If suing a Chinese company in the United States does not make sense, pursuing litigation in China may. Though China’s court system is very different from that to which American lawyers are accustomed, it is more navigable than many American lawyers believe it to be. Foreign companies can and do win cases against Chinese companies in Chinese courts. Before suing in a Chinese court, though, it is important to understand some basics about its court system.

First, an American or European company usually faces no jurisdictional bar to suing a Chinese company in Mainland China. Articles 3 and 237 of the Civil Procedure Law of the People’s Republic of China grant Chinese courts jurisdiction over international cases involving a foreign plaintiff against a Chinese company. Though suing in China is usually possible, it obviously should not be done without a better understanding of what it will actually entail.

Second, Chinese courts will enforce the law prescribed in a contract, Chinese judges place more emphasis on the overall context and “fairness” of the case and much less on legal technicalities than their American counterparts. For example, if a company executes a contractual obligation poorly because of an incompetent or uncaring employee, a U.S. court would almost certainly hold the company liable for all damages arising from the breach. A Chinese court, on the other hand, might either not find liability or severely limit the damages, believing it unfair to penalize a company for the incompetence of one employee.

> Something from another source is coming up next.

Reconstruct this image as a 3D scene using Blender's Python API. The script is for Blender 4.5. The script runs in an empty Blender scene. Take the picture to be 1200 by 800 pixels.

Third, Chinese courts prohibit nearly all discovery. Companies suing in China without a strong case at the outset seldom prevail. This also means that you should have your proof ready to go before you sue, especially since the time from filing to trial is usually less than a year.

Fourth, Chinese courts base their rulings almost exclusively on documentary evidence, not testimony.

Fifth, settlement is rare in Chinese business litigation matters. The cost of litigating is almost always much lower than in the United States, and once a complaint has been filed, settling a case is often viewed as losing face. The Chinese company you are suing may prefer to lose the case and blame it on the judge than to settle and be viewed as having been at fault.

Sixth, Chinese courts rarely issue large damage awards, no matter the case. Chinese companies generally operate at low margins and Chinese courts are loath to badly harm a functioning business or to cause layoffs. In particular, Chinese judges are hesitant to award damages for lost profits or for pain and suffering. Chinese courts simply do not award the sort of damages available in a U.S. court.

Seventh, though the ability to collect on judgments in China is improving, it is still not near to the level of the United States or most of Europe. Chinese courts often lack the authority and fail to receive the assistance from other law enforcement agencies necessary to force collection on their judgments. In addition, Chinese companies sometimes find it more cost effective to avoid a judgment by shutting down and re‐opening under a new name.